The final weekend of the Six Nations will feature a fitting climax with the encounter between France and England at the Parc Olympique Lyonnais late on 16th March. The vital signs of both nations will be rising after the attacking enterprise shown at Twickenham and in Cardiff in round four.
The soubriquet for match of the championship may already have been claimed by England vs Ireland, but that finale in the ancient capital of Lugdunum stands to run it a close second. The kick return games of both countries were thoroughly overhauled and reenergised after flatlining for most of the tournament.

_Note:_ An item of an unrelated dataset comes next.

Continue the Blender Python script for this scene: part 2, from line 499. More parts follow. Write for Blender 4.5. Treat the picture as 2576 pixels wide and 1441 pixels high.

The media profile of the competing coaches is at stake. If France lose, Galthié will once again be painted as tyrant rather than saviour, Mister Hyde rather than Doctor Jekyll, while England’s main man will sink back towards conservative ‘stagnant Steve’ Borthwick. They will not be fair portraits, as Gatland knows only too well, but it is a competition in which memories are short, and patience even shorter.